If you want to save yourself a little sewing, rather than knitting a separate strap that you have to sew onto the bag later, pick up 4 stitches at the edge of your bag and start knitting on those to create a tube strap. At the end of your cord, you can graft the stitches to the other side of the bag opening. Chapter 16 tells you how to pick up and graft stitches.

For a closed tube cord, you can work a cord in the round on two double-pointed needles. Cast on 4 stitches and follow the instructions for making I-cord in the sidebar "Elizabeth Zimmerman and her idiot cord (I-cord)." Use a needle the same size or one size smaller than you used in your bag.

Make a different closure

For the tubelike button loop, cast on 2 or 3 stitches, work in stockinette stitch for 2 inches, and then bind off. Center the loop on the bag flap with the ends 1 inch or so apart, and sew on with yarn.

Embellish your bag

Work embroidery on your bag before stitching it up. Add beads, fringe, or tassels.

Make a pillow instead of a bag

Cast on 63 stitches. Work in garter or stockinette stitch until the piece measures 16 inches from the beginning.

Join a second color and continue working in garter stitch until the piece measures 15 inches from the color change.

Bind off.

Fold the piece so that the two edges overlap in the center of the work by 2 inches.

Using mattress stitch, sew the side seams together (see Chapter 16).

To make button loops, cast on 2 stitches and work in St st until the piece measures 2/4 inches. Cast off.

Substituting one stitch pattern for another

If you decide to substitute a different knit/purl pattern for garter or stockinette stitch in any of the projects in this chapter, don't start knitting until you've mapped out how the pattern will be centered on your project piece. You want to be sure that your pattern will come out symmetrically. Use graph paper and plot your pattern by using knit and purl symbols to see that it begins and ends symmetrically. Remember, to be symmetrical, a pattern with a single center stitch needs to go on an uneven number of stitches, and a pattern with 2 center stitches needs to go on an even number of stitches.

Fold the loops in half and sew the ends of the button loops evenly spaced along the overlapping edge of the pillow. Or try working five eyelet buttonholes (see Chapter 17) evenly spaced across the row about 1 inch before you bind off.

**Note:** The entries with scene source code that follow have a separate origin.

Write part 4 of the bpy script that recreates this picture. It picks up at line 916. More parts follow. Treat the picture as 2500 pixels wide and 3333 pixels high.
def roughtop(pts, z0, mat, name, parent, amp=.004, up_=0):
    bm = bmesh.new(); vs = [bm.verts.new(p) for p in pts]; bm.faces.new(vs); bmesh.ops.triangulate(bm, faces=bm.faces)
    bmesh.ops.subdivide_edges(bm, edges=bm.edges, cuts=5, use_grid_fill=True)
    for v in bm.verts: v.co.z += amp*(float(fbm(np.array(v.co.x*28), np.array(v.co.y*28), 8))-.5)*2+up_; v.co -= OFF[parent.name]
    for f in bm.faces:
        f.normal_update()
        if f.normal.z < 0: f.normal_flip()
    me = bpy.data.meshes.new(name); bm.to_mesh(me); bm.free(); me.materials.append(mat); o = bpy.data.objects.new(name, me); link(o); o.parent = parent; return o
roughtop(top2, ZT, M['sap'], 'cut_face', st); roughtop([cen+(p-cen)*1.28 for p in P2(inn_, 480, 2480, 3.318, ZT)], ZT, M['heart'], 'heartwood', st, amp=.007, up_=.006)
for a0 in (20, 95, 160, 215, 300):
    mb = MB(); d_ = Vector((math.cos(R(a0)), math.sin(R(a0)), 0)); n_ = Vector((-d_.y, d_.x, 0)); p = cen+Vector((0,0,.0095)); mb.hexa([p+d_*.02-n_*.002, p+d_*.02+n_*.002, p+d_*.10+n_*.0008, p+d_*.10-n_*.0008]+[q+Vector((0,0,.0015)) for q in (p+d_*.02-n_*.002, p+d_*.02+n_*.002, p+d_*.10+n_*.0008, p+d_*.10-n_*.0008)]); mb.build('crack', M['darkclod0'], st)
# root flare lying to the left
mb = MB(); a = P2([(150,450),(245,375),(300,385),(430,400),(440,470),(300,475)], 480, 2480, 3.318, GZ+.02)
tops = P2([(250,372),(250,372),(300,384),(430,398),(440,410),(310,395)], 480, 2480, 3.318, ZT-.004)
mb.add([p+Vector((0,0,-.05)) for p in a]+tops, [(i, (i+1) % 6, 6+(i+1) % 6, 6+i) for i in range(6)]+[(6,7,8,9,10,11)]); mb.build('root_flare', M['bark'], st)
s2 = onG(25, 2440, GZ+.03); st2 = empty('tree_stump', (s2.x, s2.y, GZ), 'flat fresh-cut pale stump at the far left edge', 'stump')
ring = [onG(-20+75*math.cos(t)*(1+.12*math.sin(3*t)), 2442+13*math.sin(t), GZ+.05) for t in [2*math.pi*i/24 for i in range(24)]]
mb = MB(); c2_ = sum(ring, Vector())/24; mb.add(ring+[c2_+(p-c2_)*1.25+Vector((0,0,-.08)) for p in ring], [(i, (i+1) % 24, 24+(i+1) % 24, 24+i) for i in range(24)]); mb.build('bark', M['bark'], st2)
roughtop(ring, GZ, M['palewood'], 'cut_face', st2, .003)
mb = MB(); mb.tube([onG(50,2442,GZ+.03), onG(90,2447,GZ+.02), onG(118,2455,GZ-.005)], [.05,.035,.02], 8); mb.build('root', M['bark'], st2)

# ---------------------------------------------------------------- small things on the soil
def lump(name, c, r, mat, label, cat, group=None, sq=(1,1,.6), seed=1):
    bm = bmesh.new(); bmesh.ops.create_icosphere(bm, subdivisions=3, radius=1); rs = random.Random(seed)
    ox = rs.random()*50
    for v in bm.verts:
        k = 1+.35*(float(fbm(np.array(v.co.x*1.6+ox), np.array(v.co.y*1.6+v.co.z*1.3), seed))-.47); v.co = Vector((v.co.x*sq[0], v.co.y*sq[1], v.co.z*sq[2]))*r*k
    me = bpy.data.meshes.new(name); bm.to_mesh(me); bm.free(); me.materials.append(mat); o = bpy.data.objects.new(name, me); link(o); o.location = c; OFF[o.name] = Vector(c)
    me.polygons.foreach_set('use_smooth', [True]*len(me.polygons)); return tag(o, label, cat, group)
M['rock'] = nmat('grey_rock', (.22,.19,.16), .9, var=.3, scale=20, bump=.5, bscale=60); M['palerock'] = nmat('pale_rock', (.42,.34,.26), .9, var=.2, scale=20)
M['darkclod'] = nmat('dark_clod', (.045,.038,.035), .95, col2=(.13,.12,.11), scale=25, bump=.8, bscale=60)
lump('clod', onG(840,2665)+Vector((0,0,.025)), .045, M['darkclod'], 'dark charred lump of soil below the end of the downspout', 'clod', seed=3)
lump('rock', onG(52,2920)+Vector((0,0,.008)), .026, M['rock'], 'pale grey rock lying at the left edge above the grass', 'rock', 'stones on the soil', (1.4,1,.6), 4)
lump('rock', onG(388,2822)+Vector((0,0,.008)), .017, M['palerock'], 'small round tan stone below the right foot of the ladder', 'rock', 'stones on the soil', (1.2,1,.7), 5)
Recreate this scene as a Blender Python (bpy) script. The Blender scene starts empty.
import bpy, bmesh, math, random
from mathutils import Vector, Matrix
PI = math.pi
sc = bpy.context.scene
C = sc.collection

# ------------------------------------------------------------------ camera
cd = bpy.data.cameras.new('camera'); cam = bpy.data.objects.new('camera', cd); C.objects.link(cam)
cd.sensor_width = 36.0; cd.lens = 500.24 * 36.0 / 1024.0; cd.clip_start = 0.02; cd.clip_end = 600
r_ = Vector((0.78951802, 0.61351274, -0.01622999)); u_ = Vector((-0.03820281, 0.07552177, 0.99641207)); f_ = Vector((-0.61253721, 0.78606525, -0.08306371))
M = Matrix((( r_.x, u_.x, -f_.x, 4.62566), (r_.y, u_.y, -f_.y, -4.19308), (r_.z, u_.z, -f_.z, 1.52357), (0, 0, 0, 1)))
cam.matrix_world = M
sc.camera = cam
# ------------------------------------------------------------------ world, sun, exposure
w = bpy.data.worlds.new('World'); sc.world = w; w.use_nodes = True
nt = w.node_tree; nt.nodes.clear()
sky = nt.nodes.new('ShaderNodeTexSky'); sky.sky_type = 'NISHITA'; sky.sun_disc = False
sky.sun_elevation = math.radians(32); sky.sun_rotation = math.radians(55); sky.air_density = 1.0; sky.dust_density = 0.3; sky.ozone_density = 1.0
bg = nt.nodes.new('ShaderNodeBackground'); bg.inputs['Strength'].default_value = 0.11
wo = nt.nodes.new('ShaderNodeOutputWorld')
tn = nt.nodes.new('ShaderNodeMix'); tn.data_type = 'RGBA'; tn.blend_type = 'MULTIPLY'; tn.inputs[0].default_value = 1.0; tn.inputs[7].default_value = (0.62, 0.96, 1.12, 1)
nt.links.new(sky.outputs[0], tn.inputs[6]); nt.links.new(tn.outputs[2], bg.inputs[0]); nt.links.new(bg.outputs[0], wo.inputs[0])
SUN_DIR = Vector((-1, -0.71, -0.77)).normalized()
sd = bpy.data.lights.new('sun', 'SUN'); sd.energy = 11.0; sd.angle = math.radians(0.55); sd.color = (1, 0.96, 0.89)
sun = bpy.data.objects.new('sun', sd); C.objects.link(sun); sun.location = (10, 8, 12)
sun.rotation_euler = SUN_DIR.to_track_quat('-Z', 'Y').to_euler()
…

Sew buttons under the button loops or buttonholes, and button up! Make or buy a 14-x-14-inch fabric pillow form for the inside of the pillow.

Felting the bag

Felting knitted fabric makes it much more dense, so there's less chance that your lip gloss or keys will poke through the stitches if you have a tendency to fill up your purse! You felt knitted fabric by putting it into your washer on a hot wash/cold rinse cycle. Yes, hot then cold! You're deliberately shrinking it, so don't put any good sweaters in the same load.

Felted knits lose more length than width when they shrink. To keep a felted bag the same dimensions as its knit-only counterpart, you need to knit about a third more rows . . . sometimes even more, depending on the yarn. So, if you're supposed to knit the bag piece 22 inches long, you should knit about 28 to 29 inches instead. It should only shrink a little bit widthwise, but to be safe, add an extra 5 stitches to the cast-on width.

If you seam the sides with yarn before you felt the bag, the sides will be stronger than if you sew them together afterward. And if you want a felted strap, don't attach it before felting the rest of the bag — put it in to shrink unattached. Straps can get caught on the center agitator of your washing machine and pull out of shape very easily.